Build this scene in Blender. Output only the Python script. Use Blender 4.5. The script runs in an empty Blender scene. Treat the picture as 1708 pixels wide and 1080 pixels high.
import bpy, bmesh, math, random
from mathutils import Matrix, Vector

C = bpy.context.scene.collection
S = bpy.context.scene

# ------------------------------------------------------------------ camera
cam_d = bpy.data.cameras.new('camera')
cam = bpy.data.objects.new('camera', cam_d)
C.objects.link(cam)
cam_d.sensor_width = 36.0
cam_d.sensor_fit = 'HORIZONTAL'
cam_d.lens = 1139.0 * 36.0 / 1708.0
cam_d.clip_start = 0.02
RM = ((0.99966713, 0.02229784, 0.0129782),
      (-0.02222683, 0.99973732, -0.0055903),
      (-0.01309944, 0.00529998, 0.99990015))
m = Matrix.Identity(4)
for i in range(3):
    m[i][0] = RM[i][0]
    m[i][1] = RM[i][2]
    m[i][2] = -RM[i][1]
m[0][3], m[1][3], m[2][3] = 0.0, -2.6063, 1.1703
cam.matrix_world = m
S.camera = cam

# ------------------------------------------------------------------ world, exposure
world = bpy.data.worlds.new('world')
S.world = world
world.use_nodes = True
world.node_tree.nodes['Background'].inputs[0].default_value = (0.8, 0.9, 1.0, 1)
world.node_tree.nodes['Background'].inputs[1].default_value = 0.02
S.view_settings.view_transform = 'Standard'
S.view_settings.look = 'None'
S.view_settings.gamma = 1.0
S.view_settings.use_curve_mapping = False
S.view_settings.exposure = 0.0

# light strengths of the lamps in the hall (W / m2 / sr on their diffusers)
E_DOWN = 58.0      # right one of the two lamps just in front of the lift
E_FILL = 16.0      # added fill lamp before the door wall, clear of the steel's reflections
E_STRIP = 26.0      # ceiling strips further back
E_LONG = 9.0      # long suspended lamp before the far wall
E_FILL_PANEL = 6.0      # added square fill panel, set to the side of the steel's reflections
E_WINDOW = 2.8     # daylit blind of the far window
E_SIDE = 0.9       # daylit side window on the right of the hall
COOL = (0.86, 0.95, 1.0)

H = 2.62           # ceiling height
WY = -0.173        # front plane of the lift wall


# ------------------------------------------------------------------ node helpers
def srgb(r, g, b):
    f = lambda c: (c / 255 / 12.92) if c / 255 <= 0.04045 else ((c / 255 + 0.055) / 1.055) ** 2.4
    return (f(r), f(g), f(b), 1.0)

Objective
Return, please, the lines of the data from the first through the line containing "S = bpy.context.scene", both kept, exactly as they stand and nothing more.

Correct result
Build this scene in Blender. Output only the Python script. Use Blender 4.5. The script runs in an empty Blender scene. Treat the picture as 1708 pixels wide and 1080 pixels high.
import bpy, bmesh, math, random
from mathutils import Matrix, Vector

C = bpy.context.scene.collection
S = bpy.context.scene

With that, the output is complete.